All of the material below is to be returned exactly.

--- begin Given information ---

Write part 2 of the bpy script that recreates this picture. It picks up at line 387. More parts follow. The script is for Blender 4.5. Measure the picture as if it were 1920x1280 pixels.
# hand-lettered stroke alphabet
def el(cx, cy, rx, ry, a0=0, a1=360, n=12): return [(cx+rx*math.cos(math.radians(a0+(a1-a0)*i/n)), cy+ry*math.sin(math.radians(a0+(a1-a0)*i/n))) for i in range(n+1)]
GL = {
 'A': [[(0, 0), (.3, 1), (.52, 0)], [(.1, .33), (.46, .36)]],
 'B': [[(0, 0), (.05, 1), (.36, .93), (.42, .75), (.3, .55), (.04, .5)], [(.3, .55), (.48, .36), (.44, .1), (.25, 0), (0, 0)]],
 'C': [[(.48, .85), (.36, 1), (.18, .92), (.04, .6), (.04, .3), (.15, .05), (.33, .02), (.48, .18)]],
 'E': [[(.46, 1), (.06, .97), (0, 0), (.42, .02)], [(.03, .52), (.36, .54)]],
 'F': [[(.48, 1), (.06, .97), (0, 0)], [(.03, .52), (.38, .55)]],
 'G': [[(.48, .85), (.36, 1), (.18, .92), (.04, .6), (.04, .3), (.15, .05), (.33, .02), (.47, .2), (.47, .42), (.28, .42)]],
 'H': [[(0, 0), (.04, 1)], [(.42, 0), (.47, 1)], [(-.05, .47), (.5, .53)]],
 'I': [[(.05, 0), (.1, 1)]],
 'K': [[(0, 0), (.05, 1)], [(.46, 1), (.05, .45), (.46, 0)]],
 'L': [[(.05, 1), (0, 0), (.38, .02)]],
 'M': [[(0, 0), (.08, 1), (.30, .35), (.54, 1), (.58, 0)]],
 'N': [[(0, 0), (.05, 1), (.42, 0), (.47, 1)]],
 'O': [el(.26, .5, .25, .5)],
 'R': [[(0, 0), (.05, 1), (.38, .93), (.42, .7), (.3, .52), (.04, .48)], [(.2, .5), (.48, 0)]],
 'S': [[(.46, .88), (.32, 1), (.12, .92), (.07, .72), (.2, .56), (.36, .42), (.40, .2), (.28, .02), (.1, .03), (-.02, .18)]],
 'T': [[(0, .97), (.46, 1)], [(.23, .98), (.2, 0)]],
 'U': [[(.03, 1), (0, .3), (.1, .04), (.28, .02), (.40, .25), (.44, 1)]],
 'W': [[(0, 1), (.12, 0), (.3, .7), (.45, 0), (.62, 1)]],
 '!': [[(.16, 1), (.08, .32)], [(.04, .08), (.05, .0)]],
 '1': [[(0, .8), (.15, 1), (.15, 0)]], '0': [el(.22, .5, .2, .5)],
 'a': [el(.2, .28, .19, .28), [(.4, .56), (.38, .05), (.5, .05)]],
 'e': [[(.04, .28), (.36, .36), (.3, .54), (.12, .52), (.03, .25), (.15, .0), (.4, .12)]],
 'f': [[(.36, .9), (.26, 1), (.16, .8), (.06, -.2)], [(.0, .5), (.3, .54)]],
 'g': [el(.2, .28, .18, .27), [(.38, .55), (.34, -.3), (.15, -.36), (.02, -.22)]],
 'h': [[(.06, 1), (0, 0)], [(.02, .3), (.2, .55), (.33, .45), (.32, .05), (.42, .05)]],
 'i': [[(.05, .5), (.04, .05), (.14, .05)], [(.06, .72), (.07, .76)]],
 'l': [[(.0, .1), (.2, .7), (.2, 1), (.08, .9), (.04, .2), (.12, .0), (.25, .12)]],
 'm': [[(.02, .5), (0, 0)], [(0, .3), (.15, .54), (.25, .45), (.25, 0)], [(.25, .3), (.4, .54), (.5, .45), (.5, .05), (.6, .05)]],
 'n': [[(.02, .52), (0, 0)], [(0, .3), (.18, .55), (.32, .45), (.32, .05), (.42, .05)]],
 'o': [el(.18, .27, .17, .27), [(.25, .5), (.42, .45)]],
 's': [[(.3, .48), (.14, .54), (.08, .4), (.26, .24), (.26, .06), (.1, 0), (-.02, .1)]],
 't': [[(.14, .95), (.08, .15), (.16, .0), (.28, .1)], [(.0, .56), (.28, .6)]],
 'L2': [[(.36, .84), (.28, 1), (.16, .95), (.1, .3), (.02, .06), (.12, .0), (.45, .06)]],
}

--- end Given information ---

Solution to this task
Write part 2 of the bpy script that recreates this picture. It picks up at line 387. More parts follow. The script is for Blender 4.5. Measure the picture as if it were 1920x1280 pixels.
# hand-lettered stroke alphabet
def el(cx, cy, rx, ry, a0=0, a1=360, n=12): return [(cx+rx*math.cos(math.radians(a0+(a1-a0)*i/n)), cy+ry*math.sin(math.radians(a0+(a1-a0)*i/n))) for i in range(n+1)]
GL = {
 'A': [[(0, 0), (.3, 1), (.52, 0)], [(.1, .33), (.46, .36)]],
 'B': [[(0, 0), (.05, 1), (.36, .93), (.42, .75), (.3, .55), (.04, .5)], [(.3, .55), (.48, .36), (.44, .1), (.25, 0), (0, 0)]],
 'C': [[(.48, .85), (.36, 1), (.18, .92), (.04, .6), (.04, .3), (.15, .05), (.33, .02), (.48, .18)]],
 'E': [[(.46, 1), (.06, .97), (0, 0), (.42, .02)], [(.03, .52), (.36, .54)]],
 'F': [[(.48, 1), (.06, .97), (0, 0)], [(.03, .52), (.38, .55)]],
 'G': [[(.48, .85), (.36, 1), (.18, .92), (.04, .6), (.04, .3), (.15, .05), (.33, .02), (.47, .2), (.47, .42), (.28, .42)]],
 'H': [[(0, 0), (.04, 1)], [(.42, 0), (.47, 1)], [(-.05, .47), (.5, .53)]],
 'I': [[(.05, 0), (.1, 1)]],
 'K': [[(0, 0), (.05, 1)], [(.46, 1), (.05, .45), (.46, 0)]],
 'L': [[(.05, 1), (0, 0), (.38, .02)]],
 'M': [[(0, 0), (.08, 1), (.30, .35), (.54, 1), (.58, 0)]],
 'N': [[(0, 0), (.05, 1), (.42, 0), (.47, 1)]],
 'O': [el(.26, .5, .25, .5)],
 'R': [[(0, 0), (.05, 1), (.38, .93), (.42, .7), (.3, .52), (.04, .48)], [(.2, .5), (.48, 0)]],
 'S': [[(.46, .88), (.32, 1), (.12, .92), (.07, .72), (.2, .56), (.36, .42), (.40, .2), (.28, .02), (.1, .03), (-.02, .18)]],
 'T': [[(0, .97), (.46, 1)], [(.23, .98), (.2, 0)]],
 'U': [[(.03, 1), (0, .3), (.1, .04), (.28, .02), (.40, .25), (.44, 1)]],
 'W': [[(0, 1), (.12, 0), (.3, .7), (.45, 0), (.62, 1)]],
 '!': [[(.16, 1), (.08, .32)], [(.04, .08), (.05, .0)]],
 '1': [[(0, .8), (.15, 1), (.15, 0)]], '0': [el(.22, .5, .2, .5)],
 'a': [el(.2, .28, .19, .28), [(.4, .56), (.38, .05), (.5, .05)]],
 'e': [[(.04, .28), (.36, .36), (.3, .54), (.12, .52), (.03, .25), (.15, .0), (.4, .12)]],
 'f': [[(.36, .9), (.26, 1), (.16, .8), (.06, -.2)], [(.0, .5), (.3, .54)]],
 'g': [el(.2, .28, .18, .27), [(.38, .55), (.34, -.3), (.15, -.36), (.02, -.22)]],
 'h': [[(.06, 1), (0, 0)], [(.02, .3), (.2, .55), (.33, .45), (.32, .05), (.42, .05)]],
 'i': [[(.05, .5), (.04, .05), (.14, .05)], [(.06, .72), (.07, .76)]],
 'l': [[(.0, .1), (.2, .7), (.2, 1), (.08, .9), (.04, .2), (.12, .0), (.25, .12)]],
 'm': [[(.02, .5), (0, 0)], [(0, .3), (.15, .54), (.25, .45), (.25, 0)], [(.25, .3), (.4, .54), (.5, .45), (.5, .05), (.6, .05)]],
 'n': [[(.02, .52), (0, 0)], [(0, .3), (.18, .55), (.32, .45), (.32, .05), (.42, .05)]],
 'o': [el(.18, .27, .17, .27), [(.25, .5), (.42, .45)]],
 's': [[(.3, .48), (.14, .54), (.08, .4), (.26, .24), (.26, .06), (.1, 0), (-.02, .1)]],
 't': [[(.14, .95), (.08, .15), (.16, .0), (.28, .1)], [(.0, .56), (.28, .6)]],
 'L2': [[(.36, .84), (.28, 1), (.16, .95), (.1, .3), (.02, .06), (.12, .0), (.45, .06)]],
}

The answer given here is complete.